I find the diagonal term a bit confusing. Sometimes, for wavelets, people separate scalar and vector or block thresholding. [EDIT] Now I believe I understand it. If you put all your samples or coefficients in a long 1D vector, then multiplying it by a diagonal matrix yield a scalar operation. With non-diagonal, you allow cross-terms.
For structured signals, or images, or transformed signals (in a wavelet or a time-frequency domain), neighboring samples or coefficients often possess some local correlations, that you want to exploit in denoising. So assume you have an observation $r(k)$ at location $k$ (could be multidimensional), and look for an estimator $\hat{s}(k)$ of some underlying signal $s(k)$, under a noisy model $r(k) = s(k)+n(k)$. In the original domain, you could for instance apply a scalar mask $f(k)$ on the observation: $\hat{s}(k) = f(k).r(k)$, especially if you know that at some location you have signal, at other noise. Windowing is a typical example. More generally, you can apply a function $f$: $\hat{s}(k) = f(r(k))$. If you assume local correlations, you can borrow information for close samples. For instance, average filtering can be $\hat{s}(k) = \frac{1}{3}(r(k-1)+r(k)+r(k+1))$.
In other words, $f$ now apply over a domain, gathered in a vector $v(k)= [r(k-1),r(k),r(k+1)]$. It can be called Reference Observation Vector (ROV). Then $\hat{s}(k) = f(v(k))$. So average filters are sort of non-diagonal processing.
Traditionnaly with wavelets or time-frequency, the transform compacts or sparsifies noisy data, and data features tends to become relatively higher than the noise, compared to the original domain. So the previous idea of a scalar mask works better. You can choose $f$ to keep the value of $r(k)$ if $|r(k)|$ is above a threshold $t$, and set it to zero if below. This $f$ is discontinuous. let us write it $f(x) = \mathrm{sign}(x) (|x|-t)_+$
This is called scalar wavelet shrinkage or thresholding, scalar because you apply it on a single wavelet coefficient, illustrated in the center plot.
This idea was already used in the Fourier domain for noise reduction in speech. You can have smoother transistion, if you attenuate a bit the higher values, which give you soft thresholding, and you have many more shrinkage functions (garrote, firm) for scalar thresholding.

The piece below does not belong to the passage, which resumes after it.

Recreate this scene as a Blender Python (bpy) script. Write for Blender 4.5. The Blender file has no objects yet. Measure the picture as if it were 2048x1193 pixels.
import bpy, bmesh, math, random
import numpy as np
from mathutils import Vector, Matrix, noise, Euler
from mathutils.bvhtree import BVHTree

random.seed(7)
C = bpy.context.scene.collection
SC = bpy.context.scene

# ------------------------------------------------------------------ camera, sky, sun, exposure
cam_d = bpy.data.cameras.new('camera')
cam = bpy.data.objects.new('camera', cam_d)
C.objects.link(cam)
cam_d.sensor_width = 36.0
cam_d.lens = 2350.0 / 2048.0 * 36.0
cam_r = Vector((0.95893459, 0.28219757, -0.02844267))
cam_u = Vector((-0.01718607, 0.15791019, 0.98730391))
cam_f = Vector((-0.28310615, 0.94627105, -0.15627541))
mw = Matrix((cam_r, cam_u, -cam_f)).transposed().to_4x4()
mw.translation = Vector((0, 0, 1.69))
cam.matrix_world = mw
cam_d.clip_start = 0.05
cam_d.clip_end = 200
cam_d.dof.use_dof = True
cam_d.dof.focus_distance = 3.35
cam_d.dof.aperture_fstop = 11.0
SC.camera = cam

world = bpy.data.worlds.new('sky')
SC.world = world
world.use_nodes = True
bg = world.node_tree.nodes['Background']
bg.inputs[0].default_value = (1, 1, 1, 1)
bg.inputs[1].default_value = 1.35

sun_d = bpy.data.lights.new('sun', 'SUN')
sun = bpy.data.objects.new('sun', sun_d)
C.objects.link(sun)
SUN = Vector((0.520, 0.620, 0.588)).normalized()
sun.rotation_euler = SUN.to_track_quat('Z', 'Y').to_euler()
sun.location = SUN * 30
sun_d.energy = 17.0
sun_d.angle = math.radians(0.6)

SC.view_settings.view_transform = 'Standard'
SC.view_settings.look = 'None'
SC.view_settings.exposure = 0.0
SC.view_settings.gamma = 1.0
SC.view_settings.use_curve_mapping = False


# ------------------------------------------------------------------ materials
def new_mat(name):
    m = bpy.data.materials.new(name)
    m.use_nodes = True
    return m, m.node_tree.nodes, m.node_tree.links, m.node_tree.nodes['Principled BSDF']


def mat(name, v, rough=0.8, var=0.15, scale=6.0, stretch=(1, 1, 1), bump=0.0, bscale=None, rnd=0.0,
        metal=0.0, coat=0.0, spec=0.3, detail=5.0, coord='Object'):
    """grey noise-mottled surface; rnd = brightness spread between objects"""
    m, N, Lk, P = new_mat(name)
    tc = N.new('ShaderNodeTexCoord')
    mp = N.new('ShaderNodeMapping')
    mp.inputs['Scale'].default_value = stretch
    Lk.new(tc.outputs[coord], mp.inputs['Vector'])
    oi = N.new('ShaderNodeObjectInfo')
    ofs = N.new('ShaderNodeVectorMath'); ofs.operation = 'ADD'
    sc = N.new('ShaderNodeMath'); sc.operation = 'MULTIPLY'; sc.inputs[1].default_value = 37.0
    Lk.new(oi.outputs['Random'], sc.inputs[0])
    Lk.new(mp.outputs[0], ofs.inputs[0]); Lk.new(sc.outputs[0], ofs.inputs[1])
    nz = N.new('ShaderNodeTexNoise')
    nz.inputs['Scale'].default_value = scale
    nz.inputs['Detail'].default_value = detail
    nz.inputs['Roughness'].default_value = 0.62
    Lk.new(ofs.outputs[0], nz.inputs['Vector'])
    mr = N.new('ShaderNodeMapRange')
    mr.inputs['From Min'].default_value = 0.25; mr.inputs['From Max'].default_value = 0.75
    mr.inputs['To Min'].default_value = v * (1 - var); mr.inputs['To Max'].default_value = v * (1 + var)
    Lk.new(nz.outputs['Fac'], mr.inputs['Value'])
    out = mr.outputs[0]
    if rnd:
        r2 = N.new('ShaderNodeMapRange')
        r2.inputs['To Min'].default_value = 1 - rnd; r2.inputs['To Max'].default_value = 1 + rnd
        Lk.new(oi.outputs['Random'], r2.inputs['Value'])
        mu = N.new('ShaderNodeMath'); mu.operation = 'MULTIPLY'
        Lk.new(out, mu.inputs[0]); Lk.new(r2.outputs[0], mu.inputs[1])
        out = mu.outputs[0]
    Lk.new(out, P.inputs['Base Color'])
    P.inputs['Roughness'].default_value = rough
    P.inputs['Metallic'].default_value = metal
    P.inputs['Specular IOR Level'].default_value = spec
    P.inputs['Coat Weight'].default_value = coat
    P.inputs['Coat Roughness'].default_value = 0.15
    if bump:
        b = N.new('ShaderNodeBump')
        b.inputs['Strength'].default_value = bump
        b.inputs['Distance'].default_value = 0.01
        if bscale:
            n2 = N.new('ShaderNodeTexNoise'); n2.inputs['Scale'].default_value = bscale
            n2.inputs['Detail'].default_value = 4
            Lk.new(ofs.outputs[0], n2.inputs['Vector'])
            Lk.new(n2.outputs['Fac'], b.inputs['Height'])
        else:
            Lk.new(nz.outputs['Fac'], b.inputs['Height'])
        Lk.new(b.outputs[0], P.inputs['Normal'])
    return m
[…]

The next idea is to combine all of the above. You can modify one coefficient with respect to a certain norm of a surrounding $\|v(k)\|$, as:
$\hat{s}(k) = f(\|v(k)\|)r(k).$.
In wavelets, the ROV $v(k)$ can be more complicated. It can gather neighbors of the coefficients, but also coefficients from other scales.
The rationale is that, if a coefficient is small, it might be useful to preserve it anyway. If its ROV has high norm (think of energy), the coefficient might small by mistake, and is not noise.
The nice think is that the Stein Unbiased Risk Estimator theory allows you to estimate something on the signal $s(k)$ that you do not know by using only the observation $r(k)$, using some technical conditions, which allows you to find, automatically, the best threshold $t$, or shape paramaters of the function $f$. Such methods yielded almost the state-of-the-art on wavelet denoising. I am not familiar with audio. However, for multispectral images, here is an example:
- a satellite image of the port of Tunis:
- its noisy version, with heavy Gaussian noise:
While not perfect, it was able to recover details, almost invisible from the noisy image, with very few parameters to set (only the shape of the ROV). This answer is a short version of what you can read in A Nonlinear Stein-Based Estimator for Multichannel Image Denoising, 2008.
Why can block denoising be better that scalar? Because scalar is a specific case of block (non-diagonal) processing, if you take the ROV to be restricted to the coefficient $r(k)$ itself. If you choose the time-frequency or time-scale method well, and the other parameters (block shape and size), the block processing is generally (much) better.